Senator CONROY —Explain that, please.
Mr Gilbert —If half the investors are coming in with a five per cent entry fee and that is then applied to the lot, the charge will go up for everybody and you will end up with an inflated OMC. The OMC is peculiar to those people who are in the fund. The OMC is for all people who are in the fund, whereas entry fees and exit fees will be selectively applied depending on the person's circumstances.
Senator CONROY —Will your MER for the managed investment side and, hopefully, the OMC side eventually be in dollar terms, where possible?
Mr Gilbert
—That is what we are working towards. The $10,000 example is a good illustration of an average superannuation investor. As an industry, we have to work out whether that is applicable to the people in our particular nonsuper fund. So the average superannuation fund account, in the contribution sense, is only about $5,000 to $10,000, and I think that is why the $10,000 was struck. But in the nonsuperannuation environment the average balance is about $40,000. So we might have to look at that otherwise, if we use exactly the same methodology, we may well be misleading our customers.
Senator CONROY —I know you are aware of the Consumers Association's evidence, both to this committee and at its presentation to your own conference last week, which I congratulate you on. I think that association and ASFA described the OMC as dangerously misleading. Is that a fair description or an unfair description?
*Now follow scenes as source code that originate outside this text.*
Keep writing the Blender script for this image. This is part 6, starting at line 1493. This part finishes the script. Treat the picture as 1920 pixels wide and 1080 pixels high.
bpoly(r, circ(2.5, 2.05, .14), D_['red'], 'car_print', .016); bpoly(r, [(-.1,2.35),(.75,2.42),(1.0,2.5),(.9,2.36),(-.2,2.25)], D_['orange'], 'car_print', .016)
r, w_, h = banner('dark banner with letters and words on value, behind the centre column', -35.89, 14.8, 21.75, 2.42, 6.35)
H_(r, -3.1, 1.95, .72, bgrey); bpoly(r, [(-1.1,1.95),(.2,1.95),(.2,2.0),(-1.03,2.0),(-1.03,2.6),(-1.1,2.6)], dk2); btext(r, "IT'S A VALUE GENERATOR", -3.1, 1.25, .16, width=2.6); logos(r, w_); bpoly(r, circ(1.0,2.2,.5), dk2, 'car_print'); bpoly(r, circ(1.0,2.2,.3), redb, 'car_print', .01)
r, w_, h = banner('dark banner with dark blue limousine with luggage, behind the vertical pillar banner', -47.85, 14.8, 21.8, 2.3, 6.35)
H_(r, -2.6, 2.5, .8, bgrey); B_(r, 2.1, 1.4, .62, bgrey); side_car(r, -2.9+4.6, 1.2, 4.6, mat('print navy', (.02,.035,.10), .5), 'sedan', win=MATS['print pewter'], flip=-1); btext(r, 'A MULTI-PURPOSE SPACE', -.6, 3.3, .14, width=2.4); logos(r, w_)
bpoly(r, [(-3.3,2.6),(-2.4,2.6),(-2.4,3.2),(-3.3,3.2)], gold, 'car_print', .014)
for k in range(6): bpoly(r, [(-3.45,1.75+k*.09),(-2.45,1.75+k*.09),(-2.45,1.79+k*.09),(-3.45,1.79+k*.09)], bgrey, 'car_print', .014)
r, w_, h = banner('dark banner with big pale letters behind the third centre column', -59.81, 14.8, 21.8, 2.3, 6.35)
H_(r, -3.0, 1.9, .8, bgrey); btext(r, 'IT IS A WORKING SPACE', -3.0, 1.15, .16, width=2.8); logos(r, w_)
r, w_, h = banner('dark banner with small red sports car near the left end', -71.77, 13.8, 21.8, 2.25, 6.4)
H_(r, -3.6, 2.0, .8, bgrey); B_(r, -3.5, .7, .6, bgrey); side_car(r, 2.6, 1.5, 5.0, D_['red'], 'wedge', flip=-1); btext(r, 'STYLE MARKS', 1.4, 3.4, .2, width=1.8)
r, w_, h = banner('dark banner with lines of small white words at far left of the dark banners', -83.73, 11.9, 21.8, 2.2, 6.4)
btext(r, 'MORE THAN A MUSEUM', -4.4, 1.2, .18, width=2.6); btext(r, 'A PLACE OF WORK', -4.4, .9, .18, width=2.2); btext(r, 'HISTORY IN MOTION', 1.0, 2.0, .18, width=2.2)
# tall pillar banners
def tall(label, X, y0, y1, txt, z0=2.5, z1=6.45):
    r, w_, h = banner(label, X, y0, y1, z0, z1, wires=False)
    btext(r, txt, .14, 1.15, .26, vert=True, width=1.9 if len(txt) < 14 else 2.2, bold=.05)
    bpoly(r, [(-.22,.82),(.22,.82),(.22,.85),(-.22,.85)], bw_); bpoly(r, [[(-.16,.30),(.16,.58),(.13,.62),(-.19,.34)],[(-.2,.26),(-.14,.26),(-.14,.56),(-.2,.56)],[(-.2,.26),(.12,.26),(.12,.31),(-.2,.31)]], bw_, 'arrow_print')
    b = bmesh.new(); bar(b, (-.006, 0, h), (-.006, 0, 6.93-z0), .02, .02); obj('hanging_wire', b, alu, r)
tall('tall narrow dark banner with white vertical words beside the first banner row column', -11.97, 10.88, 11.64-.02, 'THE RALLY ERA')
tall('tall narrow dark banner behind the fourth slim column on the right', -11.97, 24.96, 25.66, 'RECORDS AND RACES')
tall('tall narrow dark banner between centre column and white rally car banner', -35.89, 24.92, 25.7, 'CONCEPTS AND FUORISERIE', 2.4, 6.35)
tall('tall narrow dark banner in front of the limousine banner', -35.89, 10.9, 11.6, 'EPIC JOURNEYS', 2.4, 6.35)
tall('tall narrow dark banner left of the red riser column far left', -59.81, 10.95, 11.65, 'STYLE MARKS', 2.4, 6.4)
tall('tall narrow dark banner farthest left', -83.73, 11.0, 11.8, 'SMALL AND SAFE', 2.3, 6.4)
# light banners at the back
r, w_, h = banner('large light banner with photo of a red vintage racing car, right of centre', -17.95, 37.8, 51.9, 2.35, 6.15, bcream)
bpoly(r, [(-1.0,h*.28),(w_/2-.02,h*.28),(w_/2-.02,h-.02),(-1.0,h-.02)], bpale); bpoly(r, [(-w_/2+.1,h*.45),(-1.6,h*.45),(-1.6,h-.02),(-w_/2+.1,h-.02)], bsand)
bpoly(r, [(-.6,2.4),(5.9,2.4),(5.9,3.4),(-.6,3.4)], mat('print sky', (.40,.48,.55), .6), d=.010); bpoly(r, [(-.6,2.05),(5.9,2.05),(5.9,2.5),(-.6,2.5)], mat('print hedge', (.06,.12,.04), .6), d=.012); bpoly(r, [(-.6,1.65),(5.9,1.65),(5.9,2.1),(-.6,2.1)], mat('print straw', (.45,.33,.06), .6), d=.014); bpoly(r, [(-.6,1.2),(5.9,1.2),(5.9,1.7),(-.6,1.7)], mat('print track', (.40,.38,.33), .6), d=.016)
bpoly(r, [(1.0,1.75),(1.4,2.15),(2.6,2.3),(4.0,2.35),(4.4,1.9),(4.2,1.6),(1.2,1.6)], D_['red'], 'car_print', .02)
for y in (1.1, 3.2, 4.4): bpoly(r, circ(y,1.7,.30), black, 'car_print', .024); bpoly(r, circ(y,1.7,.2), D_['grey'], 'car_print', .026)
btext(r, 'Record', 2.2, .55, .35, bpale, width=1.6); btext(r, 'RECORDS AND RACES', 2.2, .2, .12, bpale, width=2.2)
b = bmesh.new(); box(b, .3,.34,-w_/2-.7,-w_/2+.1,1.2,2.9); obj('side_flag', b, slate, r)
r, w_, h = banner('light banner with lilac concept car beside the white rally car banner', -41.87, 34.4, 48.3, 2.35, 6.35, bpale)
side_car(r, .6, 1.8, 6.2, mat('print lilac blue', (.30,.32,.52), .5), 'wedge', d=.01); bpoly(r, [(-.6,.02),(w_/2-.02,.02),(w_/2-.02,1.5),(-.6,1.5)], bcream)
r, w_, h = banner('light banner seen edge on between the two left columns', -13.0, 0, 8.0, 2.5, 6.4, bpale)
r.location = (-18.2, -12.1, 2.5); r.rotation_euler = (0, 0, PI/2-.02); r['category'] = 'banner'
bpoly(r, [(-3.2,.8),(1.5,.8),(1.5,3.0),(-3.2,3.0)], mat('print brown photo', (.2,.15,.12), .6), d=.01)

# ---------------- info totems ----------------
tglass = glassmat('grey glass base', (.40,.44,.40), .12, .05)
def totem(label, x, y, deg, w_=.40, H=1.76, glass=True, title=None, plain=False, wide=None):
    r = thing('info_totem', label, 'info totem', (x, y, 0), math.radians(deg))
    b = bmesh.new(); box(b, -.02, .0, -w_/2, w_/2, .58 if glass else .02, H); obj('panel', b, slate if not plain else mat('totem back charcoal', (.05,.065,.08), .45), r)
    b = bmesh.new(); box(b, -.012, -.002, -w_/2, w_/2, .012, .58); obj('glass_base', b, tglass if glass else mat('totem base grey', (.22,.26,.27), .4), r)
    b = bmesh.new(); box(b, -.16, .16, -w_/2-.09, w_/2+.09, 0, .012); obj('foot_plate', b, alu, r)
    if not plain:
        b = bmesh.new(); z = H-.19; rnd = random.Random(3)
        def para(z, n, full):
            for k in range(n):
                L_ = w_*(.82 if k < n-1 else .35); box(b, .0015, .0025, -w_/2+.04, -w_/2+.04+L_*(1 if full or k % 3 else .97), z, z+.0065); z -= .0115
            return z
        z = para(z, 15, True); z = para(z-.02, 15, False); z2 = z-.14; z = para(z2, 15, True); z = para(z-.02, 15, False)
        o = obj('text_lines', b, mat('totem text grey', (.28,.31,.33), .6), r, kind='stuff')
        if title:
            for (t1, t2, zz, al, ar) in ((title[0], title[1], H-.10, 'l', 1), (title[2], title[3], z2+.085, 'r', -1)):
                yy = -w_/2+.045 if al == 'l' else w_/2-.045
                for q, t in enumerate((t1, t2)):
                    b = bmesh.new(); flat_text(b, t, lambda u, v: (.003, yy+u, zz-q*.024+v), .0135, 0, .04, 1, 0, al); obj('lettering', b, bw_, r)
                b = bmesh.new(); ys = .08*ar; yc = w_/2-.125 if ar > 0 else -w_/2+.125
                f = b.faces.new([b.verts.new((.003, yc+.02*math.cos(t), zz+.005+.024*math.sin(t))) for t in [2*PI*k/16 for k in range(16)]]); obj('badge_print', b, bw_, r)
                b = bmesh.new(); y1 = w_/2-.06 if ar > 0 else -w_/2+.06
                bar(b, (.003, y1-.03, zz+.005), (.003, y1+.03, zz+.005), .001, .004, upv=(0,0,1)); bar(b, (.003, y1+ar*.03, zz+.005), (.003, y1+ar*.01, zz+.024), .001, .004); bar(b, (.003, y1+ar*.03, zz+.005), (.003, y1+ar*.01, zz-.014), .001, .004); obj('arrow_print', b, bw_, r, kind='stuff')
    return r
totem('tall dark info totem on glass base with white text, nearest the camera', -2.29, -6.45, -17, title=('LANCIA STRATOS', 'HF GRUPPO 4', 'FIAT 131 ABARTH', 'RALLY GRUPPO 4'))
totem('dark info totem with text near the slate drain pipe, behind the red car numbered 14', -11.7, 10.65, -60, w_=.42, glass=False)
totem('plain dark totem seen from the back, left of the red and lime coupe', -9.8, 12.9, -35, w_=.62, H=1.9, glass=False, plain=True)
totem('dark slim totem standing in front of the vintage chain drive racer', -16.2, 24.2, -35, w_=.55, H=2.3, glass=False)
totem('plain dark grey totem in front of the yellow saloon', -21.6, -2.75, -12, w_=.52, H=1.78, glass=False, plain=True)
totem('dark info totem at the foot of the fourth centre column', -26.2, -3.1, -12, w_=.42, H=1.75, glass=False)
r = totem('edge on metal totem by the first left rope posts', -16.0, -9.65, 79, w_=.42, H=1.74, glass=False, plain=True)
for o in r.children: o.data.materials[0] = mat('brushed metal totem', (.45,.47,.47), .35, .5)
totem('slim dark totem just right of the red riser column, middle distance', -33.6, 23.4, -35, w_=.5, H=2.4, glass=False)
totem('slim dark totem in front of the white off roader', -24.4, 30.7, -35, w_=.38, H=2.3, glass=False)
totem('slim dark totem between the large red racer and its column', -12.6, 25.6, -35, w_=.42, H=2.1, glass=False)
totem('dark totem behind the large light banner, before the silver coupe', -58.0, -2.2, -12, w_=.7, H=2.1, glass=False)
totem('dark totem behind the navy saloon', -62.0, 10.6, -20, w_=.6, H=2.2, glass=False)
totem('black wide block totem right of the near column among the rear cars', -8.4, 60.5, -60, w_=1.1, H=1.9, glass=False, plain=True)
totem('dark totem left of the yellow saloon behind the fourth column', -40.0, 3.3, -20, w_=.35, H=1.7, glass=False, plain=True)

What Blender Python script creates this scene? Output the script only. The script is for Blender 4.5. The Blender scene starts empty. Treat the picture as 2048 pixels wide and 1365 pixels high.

Mr Gilbert —I think there is some irrational exuberance in that statement. The OMC does what it purports to do: it tells the investor what they are paying, on average, for being in that fund. I would suggest that, if entry fees and exit fees were incorporated into that equation, the word `dangerously' would be inappropriate; it would be `very dangerously' or `highly dangerously' misleading. I think it was a very unfair statement.
CHAIRMAN
—As there are no further questions, Mr French and Mr Gilbert, I thank you very much for appearing before the committee and answering questions.